Dienstag, 18. Oktober 2016

Zwei Bücher zum Thema des Kampfes um Autonomie



                                         
                                         

 










 Liebe Lesefreunde

Heute möchte ich euch von zwei Büchern aus ganz unterschiedlichen Welten berichten. Das eine heisst: Eine Liebe im Kaukasus und ist geschrieben von Alissa Ganijewa, das andere heisst: Die Vegetarierin, und ist von der südkoreanischen Schriftstellerin Han Kang. Beide Bücher haben mich beeindruckt, deswegen möchte ich euch davon berichten.

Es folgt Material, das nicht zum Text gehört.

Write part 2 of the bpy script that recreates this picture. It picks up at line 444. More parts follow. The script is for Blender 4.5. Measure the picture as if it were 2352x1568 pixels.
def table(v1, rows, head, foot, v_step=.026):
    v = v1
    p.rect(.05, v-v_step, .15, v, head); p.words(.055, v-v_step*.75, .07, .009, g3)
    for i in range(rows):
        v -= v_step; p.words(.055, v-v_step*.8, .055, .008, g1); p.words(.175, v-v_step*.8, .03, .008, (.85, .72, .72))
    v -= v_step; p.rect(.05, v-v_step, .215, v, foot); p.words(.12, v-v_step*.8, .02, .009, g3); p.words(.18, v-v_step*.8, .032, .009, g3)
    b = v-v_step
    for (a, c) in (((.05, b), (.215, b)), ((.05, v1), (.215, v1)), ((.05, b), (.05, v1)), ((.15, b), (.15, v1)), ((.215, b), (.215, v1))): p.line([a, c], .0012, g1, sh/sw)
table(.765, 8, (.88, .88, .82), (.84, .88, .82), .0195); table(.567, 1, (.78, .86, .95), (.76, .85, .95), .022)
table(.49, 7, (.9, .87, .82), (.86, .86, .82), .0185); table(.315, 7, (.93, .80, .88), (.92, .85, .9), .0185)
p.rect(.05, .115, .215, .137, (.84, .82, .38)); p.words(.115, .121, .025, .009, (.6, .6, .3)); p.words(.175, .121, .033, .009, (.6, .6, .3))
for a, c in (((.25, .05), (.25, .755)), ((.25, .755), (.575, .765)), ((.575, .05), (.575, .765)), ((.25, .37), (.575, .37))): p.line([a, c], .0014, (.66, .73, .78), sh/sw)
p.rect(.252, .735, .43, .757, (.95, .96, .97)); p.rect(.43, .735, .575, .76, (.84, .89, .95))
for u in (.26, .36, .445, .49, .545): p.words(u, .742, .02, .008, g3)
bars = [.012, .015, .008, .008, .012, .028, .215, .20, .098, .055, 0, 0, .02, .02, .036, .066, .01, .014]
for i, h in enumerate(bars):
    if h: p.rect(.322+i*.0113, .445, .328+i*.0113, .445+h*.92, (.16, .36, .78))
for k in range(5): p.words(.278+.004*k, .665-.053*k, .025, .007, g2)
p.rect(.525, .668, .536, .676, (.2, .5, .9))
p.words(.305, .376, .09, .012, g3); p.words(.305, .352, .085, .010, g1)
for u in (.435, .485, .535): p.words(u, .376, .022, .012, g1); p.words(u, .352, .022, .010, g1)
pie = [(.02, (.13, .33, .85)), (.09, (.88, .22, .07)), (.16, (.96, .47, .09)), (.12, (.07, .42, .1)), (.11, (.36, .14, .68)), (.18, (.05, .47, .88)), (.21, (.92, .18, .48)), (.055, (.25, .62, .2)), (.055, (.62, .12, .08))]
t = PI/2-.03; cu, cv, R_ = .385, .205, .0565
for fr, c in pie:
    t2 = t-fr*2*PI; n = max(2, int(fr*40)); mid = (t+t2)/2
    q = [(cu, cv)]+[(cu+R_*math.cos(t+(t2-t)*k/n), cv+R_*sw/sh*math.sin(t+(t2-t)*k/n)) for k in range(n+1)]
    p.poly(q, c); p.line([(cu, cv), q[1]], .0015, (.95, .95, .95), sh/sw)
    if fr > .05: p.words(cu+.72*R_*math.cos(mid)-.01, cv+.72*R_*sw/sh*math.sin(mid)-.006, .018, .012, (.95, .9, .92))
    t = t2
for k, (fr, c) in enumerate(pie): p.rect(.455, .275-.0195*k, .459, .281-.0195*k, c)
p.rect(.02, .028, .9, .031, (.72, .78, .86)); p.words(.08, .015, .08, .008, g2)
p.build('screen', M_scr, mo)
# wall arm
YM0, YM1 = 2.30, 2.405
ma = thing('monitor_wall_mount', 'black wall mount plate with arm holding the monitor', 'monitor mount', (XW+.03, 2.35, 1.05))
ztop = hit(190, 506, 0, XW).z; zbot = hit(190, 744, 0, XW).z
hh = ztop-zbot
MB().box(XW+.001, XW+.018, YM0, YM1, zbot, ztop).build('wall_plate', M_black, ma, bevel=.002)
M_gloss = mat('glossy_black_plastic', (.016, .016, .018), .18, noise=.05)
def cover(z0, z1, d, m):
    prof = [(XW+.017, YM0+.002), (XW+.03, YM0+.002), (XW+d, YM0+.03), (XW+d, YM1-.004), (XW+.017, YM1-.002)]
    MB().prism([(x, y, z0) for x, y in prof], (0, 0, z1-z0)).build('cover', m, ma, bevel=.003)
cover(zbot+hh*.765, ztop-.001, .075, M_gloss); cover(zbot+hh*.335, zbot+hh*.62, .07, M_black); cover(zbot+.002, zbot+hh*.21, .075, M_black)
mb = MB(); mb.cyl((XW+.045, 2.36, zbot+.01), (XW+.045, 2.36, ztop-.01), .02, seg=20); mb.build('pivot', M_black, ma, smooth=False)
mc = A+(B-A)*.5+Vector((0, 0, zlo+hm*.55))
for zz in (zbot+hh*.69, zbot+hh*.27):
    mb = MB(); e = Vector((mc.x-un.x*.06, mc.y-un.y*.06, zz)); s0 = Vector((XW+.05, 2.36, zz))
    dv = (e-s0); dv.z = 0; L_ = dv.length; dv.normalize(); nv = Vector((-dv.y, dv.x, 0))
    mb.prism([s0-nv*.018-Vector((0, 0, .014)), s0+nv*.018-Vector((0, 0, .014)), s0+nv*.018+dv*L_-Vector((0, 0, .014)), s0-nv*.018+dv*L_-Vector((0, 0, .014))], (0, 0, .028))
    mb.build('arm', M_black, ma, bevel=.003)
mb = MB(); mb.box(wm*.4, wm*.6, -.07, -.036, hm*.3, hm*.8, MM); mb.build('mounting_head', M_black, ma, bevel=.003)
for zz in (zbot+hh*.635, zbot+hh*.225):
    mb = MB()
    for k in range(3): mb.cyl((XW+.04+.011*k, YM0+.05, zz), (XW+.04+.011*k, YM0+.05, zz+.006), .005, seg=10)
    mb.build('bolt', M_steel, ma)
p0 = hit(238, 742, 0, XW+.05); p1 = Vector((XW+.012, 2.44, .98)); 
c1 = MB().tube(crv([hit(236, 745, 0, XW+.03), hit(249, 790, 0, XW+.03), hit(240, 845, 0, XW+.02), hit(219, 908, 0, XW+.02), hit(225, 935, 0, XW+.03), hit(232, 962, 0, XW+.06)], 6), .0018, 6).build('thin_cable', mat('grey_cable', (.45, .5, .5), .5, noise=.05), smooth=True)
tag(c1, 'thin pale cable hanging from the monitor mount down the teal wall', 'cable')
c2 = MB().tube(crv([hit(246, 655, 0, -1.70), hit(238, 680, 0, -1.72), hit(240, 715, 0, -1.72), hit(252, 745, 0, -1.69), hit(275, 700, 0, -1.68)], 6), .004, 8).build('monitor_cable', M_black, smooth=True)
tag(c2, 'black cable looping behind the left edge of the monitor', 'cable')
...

Das erste Buch spielt in Dagestan, einem Land, von dem ich bisher nicht viel wusste. Es ist eine russische Republik und liegt eingeklemmt zwischen Georgien, Südrussland und dem Kaspischen Meer. Es beschreibt die Liebesgeschichte von Patja und Marat. Beide leben in Moskau und kommen in ihren Heimatort zurück. Patja ist bereits fünfundzwanzig und damit in der Augen ihrer Eltern an der Grenze zur alten Jungfer. Die ganze Sorgen und Trachten der Eltern der beiden ist darauf gerichtet, ihre Kinder zu verheiraten. Ohne Rücksicht auf die Wünsche und Vorstellungen der beiden wird organisiert, manipuliert und gemauschelt. Dabei ist er Druck der Eltern und Familie, verbunden mit den traditionellen Rollenvorstellungen und Bildern so stark, dass die beiden sich dem fast nicht entziehen können. In teils beklemmenden, teils grotesken, teil auch berührenden Szenen wird der Kampf der beiden um ihr Eigenständigkeit im Spannungsfeld zwischen ländlich- archaischen Vorstellungen und der Moderne in Moskau beschrieben. Sehr lesenswert!
Auch im zweiten Buch geht es um den Kampf um Autonomie, allerdings auf eine ganz andere Art. Die Autorin beschreibt darin das Leben von Yong-Hye, die mit ihrem Mann, dessen Interesse an ihr sich darauf beschränkt, dass sie ihn bekocht und gelegentlich mit ihm schläft, in Seoul eine unscheinbare, unauffällige Existenz lebt. Eines Tages beschliesst sie, kein Fleisch mehr zu essen, was in dem offenbar fleischbessenen Südkorea völlig aus dem Rahmen fällt. Alle Versuche ihres Mannes, ihrer Familie und ihres autoritär-gewalttätigen Vaters, die zur "Vernunft" zu bringen, schlagen fehl. Sie ist umgeben von totalem Unverständnis, abgesehen von ihrem Schwager, der von ihr erotisch total fasziniert ist, warum sei hier nicht verraten. Mit beklemmender Beharrlichkeit geht Yong-Hye ihren Weg der Autonomie bis hin zur Selbstzerstörung. Die Geschichte ist verstörend, zum Teil abstossend und immer faszinierend.
In beiden Büchern geht es um das Thema der Autonomie vor dem Hintergrund einengender kultureller und familiärer Normen und Erwartungen. Beide kann ich sehr empfehlen!